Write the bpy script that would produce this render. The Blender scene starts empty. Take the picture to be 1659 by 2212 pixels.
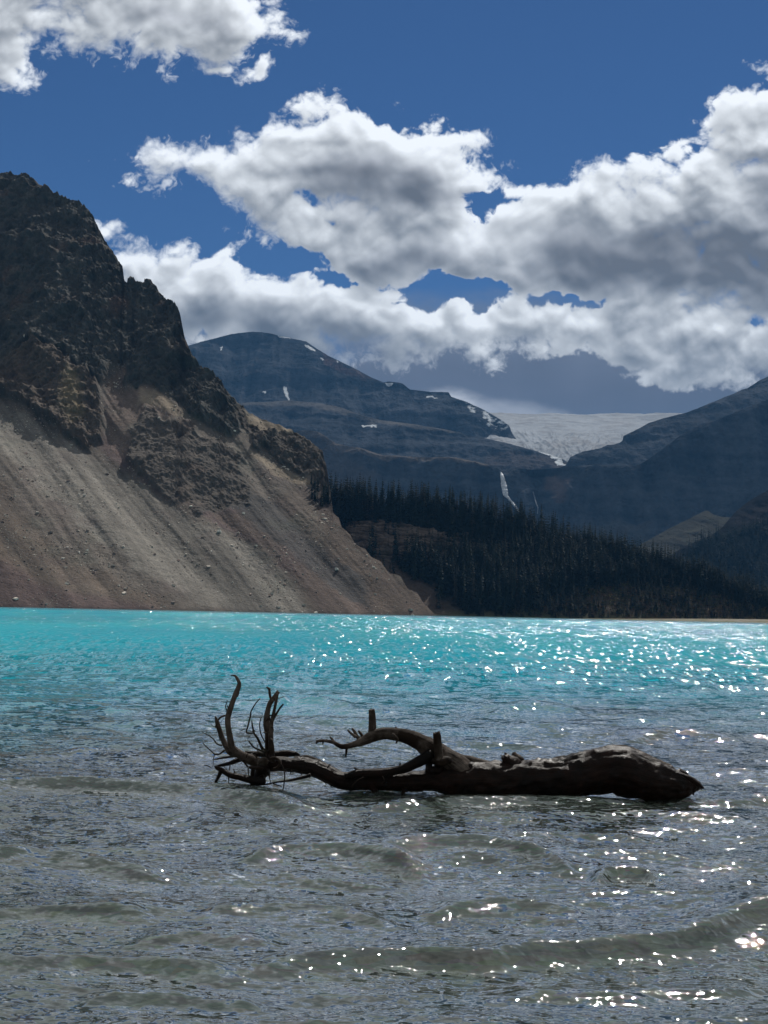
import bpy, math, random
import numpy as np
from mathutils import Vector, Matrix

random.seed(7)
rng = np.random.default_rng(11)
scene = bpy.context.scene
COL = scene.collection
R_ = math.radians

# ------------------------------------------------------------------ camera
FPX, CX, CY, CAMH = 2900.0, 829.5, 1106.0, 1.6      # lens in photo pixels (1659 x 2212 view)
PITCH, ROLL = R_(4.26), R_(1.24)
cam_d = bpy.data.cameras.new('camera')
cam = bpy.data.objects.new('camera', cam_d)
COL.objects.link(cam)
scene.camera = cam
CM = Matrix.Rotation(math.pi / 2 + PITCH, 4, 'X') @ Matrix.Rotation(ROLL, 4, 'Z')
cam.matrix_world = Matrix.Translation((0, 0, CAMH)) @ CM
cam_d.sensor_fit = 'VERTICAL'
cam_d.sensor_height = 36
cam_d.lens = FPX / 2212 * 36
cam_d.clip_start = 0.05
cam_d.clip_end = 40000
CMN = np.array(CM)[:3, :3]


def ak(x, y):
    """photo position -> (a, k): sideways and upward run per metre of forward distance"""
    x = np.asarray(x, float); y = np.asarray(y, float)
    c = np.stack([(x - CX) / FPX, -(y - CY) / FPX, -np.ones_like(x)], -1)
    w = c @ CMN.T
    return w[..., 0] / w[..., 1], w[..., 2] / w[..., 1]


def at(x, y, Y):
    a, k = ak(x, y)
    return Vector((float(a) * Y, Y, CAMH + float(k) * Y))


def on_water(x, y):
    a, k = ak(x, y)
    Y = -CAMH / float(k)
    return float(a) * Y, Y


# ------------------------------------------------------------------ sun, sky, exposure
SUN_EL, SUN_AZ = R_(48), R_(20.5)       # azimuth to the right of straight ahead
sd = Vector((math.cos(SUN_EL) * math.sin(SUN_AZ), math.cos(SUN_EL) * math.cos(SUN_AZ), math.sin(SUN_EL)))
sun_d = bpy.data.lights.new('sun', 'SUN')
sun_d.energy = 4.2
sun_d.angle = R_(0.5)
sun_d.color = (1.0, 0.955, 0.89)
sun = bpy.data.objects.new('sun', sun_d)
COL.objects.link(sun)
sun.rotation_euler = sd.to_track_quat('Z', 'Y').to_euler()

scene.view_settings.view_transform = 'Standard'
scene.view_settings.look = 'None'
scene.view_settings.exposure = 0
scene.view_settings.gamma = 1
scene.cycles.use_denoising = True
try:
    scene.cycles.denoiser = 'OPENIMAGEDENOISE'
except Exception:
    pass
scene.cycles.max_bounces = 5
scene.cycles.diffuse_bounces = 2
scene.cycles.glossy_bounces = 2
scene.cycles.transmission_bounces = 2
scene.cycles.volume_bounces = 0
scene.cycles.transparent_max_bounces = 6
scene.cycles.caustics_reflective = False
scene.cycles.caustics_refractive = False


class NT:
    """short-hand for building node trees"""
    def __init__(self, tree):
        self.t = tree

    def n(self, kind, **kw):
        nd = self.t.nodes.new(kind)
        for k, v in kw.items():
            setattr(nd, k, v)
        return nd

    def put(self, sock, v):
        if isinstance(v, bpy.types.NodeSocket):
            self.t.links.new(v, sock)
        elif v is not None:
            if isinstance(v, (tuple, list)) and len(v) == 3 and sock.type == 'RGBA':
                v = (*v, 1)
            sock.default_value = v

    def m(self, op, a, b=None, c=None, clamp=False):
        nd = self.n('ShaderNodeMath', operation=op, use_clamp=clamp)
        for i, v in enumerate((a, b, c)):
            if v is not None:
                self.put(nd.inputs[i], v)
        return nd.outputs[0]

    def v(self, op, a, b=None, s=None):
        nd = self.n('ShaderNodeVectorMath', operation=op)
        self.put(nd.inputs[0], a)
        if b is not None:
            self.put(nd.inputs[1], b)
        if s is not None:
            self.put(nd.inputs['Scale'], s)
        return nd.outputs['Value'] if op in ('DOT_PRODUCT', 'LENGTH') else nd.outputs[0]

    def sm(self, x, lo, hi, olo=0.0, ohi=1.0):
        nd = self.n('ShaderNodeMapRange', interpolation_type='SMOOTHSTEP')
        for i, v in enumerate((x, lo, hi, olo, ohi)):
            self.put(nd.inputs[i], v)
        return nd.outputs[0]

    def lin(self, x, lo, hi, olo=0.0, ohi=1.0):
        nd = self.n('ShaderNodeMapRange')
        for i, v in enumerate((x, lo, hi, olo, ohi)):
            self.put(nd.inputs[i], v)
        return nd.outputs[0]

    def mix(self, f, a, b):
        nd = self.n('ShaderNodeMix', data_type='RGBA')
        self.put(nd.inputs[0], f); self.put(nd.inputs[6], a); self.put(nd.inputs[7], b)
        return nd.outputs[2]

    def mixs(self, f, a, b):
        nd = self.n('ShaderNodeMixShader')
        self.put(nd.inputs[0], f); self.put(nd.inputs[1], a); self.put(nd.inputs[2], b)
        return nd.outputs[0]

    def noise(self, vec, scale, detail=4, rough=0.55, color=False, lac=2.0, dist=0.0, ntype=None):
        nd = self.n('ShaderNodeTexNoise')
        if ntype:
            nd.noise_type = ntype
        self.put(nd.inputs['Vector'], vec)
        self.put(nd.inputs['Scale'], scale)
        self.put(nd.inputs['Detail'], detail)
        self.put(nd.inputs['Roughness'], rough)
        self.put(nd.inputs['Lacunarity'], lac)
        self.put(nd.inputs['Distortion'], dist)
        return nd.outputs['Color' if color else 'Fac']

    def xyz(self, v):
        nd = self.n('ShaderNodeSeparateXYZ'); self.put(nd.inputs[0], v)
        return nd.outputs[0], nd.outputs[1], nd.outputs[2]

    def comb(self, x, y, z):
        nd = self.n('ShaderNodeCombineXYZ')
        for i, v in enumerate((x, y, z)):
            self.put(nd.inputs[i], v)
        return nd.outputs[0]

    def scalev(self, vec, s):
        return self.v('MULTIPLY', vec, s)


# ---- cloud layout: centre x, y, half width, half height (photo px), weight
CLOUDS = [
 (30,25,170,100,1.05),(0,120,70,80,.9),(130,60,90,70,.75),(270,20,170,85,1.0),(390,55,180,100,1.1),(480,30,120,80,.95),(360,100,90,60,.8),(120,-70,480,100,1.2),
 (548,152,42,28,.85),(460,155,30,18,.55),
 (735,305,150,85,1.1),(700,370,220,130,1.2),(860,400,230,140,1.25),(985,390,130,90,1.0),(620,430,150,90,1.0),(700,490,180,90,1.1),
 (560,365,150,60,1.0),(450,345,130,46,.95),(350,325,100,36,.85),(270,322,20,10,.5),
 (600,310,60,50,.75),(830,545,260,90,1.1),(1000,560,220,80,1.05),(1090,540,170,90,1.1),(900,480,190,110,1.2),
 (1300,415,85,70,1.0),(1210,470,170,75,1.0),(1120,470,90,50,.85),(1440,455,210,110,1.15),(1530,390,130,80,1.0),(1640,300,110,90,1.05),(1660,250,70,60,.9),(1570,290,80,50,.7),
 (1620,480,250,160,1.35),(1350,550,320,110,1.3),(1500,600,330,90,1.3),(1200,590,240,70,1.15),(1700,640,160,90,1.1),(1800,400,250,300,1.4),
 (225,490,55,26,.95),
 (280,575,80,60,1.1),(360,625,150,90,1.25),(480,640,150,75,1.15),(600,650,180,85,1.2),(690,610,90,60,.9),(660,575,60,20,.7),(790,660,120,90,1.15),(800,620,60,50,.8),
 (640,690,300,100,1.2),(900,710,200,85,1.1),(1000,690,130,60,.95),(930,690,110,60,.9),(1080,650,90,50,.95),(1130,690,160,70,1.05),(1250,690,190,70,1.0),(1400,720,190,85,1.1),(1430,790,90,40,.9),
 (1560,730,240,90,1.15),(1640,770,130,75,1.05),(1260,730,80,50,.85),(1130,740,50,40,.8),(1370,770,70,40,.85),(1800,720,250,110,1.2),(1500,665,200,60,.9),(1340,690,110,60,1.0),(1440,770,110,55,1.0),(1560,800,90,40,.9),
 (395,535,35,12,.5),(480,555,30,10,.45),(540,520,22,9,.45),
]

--

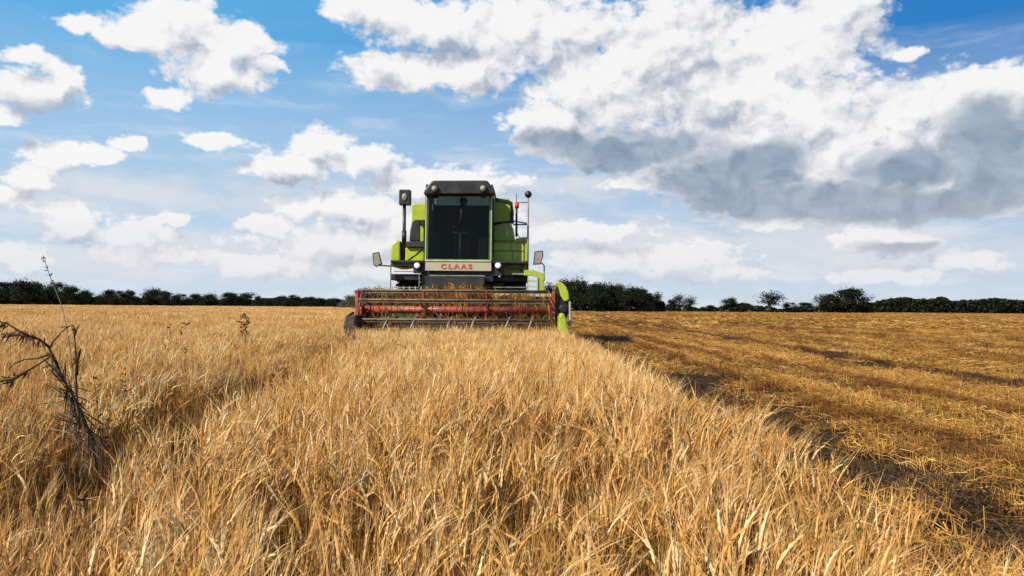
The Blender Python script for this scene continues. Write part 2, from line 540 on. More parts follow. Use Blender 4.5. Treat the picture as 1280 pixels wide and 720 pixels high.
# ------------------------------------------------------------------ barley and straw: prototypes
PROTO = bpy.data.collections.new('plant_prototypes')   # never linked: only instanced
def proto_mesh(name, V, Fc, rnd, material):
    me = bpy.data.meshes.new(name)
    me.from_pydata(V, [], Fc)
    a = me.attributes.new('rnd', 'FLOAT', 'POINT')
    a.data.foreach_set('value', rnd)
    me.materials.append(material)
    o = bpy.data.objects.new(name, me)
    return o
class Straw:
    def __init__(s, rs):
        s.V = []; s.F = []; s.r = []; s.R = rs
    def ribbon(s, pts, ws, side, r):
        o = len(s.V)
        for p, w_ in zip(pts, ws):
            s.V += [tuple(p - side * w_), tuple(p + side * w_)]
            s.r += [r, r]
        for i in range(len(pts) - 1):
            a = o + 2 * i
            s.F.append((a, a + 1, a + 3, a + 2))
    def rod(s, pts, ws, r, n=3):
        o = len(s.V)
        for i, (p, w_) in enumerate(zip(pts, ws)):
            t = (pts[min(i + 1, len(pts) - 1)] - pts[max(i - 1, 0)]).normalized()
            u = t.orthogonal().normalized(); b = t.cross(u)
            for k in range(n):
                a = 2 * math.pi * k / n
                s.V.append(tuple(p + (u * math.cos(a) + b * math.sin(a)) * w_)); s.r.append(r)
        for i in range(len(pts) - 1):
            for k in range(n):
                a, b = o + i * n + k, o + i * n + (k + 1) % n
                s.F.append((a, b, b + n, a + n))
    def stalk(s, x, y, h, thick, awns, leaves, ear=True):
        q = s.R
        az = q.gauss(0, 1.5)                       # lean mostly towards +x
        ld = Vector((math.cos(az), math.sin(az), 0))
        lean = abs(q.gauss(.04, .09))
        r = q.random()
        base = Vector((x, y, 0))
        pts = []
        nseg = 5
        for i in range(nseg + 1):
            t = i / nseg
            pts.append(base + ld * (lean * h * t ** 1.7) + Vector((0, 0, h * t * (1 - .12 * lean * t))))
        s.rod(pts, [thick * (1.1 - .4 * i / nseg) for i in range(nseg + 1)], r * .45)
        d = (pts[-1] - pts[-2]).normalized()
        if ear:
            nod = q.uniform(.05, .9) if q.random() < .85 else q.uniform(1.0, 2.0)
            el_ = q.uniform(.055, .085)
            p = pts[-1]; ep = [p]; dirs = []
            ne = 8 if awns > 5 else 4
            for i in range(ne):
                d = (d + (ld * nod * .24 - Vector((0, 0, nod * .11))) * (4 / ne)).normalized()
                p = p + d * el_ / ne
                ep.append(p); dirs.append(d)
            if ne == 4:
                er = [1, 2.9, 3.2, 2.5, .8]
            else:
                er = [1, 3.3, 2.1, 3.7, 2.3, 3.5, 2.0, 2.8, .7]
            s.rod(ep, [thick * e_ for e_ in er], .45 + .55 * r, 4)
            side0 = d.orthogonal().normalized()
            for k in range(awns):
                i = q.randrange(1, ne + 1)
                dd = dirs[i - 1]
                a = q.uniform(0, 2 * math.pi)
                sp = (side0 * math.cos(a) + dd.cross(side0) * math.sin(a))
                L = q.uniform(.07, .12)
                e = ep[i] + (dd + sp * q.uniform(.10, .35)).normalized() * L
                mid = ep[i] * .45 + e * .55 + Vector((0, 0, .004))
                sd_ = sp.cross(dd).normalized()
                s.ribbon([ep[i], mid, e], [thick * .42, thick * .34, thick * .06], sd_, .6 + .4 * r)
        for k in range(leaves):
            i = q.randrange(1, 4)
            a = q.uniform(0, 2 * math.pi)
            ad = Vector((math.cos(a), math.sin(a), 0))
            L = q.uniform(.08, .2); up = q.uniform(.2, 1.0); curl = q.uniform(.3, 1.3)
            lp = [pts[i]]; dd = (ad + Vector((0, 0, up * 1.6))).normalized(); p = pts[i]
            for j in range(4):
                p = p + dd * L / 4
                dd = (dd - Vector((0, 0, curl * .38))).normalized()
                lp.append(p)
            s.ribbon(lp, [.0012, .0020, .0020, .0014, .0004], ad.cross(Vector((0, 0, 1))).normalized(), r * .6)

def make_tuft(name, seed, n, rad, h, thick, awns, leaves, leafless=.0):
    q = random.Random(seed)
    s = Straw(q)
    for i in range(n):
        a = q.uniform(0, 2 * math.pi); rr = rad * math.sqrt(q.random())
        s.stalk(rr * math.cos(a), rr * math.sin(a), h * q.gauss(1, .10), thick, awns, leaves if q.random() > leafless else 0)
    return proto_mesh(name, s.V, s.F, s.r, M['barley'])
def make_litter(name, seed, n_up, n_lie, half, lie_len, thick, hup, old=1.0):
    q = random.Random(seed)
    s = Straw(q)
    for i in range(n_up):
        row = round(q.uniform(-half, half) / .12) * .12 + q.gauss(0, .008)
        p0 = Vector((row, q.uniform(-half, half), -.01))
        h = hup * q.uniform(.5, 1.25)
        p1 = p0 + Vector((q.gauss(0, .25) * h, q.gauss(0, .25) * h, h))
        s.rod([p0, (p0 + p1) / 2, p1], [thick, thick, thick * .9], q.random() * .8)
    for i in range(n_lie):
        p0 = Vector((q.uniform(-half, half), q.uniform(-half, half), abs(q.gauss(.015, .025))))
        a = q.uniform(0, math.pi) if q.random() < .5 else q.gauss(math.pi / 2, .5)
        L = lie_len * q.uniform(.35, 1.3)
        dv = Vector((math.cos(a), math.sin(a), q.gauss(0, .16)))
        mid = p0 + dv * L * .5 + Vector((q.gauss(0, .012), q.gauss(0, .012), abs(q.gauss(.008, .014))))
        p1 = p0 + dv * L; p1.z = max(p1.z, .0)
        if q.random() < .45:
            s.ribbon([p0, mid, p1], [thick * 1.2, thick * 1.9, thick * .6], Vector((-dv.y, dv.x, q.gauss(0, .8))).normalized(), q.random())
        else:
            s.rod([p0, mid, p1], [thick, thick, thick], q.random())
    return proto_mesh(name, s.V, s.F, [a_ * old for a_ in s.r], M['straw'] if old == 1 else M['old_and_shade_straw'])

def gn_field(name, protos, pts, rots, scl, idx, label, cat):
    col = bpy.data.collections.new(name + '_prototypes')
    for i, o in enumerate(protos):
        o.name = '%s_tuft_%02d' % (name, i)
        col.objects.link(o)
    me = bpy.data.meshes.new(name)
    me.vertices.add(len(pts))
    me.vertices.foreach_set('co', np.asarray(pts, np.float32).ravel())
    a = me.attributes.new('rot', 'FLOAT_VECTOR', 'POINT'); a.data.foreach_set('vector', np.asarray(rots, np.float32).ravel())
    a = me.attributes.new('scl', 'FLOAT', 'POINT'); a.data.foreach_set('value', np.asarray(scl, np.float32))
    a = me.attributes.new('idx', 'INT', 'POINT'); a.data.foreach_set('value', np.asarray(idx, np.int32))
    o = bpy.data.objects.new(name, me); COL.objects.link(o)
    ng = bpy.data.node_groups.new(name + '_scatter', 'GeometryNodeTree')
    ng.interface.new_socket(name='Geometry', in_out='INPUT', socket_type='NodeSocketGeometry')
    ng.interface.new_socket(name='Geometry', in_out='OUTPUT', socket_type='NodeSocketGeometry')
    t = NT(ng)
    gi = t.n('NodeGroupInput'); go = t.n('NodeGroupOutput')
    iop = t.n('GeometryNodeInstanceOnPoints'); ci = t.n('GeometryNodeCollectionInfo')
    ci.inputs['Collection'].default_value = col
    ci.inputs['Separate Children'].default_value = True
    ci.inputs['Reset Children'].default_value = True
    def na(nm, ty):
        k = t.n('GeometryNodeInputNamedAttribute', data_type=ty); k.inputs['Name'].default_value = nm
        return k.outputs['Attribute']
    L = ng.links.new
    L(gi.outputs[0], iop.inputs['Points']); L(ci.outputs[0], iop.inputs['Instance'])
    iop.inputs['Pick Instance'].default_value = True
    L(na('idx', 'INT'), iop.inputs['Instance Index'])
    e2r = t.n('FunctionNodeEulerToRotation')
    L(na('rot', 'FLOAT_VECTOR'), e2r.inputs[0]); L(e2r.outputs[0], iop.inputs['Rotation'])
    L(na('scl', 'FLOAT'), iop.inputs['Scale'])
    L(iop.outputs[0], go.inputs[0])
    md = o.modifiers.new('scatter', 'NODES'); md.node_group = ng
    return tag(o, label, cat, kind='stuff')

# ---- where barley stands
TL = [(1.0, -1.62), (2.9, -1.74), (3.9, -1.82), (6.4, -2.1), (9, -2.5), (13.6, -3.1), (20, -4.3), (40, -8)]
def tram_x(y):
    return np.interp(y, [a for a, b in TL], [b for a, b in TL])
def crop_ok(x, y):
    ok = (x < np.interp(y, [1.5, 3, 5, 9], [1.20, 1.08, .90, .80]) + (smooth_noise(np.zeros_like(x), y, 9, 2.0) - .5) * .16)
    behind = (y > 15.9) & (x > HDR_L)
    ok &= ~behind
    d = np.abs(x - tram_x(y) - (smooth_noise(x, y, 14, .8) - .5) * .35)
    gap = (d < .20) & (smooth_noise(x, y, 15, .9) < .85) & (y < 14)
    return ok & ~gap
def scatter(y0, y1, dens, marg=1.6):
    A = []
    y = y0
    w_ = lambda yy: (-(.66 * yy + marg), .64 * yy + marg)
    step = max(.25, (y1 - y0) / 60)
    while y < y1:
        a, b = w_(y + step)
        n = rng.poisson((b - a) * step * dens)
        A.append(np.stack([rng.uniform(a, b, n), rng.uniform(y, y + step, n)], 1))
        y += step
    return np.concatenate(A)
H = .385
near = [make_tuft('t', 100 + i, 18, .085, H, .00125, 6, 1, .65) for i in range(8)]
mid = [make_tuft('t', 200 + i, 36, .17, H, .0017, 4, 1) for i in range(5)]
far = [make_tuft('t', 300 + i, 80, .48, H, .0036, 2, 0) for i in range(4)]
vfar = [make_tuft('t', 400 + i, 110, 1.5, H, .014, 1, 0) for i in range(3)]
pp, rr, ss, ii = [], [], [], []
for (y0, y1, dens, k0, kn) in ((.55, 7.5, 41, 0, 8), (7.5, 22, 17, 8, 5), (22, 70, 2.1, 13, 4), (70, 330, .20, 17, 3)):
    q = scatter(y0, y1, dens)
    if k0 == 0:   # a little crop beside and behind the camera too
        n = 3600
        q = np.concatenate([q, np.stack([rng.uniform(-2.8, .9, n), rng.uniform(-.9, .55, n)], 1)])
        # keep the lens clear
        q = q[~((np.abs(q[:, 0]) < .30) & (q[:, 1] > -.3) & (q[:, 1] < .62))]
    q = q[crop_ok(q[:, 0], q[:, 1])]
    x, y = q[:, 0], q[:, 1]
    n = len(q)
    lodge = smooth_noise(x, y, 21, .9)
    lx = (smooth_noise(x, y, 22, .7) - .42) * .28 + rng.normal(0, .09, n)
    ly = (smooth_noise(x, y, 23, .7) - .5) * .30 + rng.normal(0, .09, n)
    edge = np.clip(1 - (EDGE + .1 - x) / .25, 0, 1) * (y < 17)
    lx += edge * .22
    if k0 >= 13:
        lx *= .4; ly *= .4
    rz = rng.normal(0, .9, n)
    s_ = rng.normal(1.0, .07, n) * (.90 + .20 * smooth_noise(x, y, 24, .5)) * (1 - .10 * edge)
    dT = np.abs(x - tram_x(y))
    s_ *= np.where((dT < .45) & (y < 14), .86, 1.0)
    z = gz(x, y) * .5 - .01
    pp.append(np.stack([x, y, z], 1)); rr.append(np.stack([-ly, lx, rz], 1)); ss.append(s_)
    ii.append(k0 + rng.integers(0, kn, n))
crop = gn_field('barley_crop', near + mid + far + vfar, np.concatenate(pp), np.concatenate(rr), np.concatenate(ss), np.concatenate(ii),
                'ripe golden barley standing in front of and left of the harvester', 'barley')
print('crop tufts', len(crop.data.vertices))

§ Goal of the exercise
Filter the listing for the word "picture" and copy every line that holds it.

§ Task solution
Write the bpy script that would produce this render. The Blender scene starts empty. Take the picture to be 1659 by 2212 pixels.
The Blender Python script for this scene continues. Write part 2, from line 540 on. More parts follow. Use Blender 4.5. Treat the picture as 1280 pixels wide and 720 pixels high.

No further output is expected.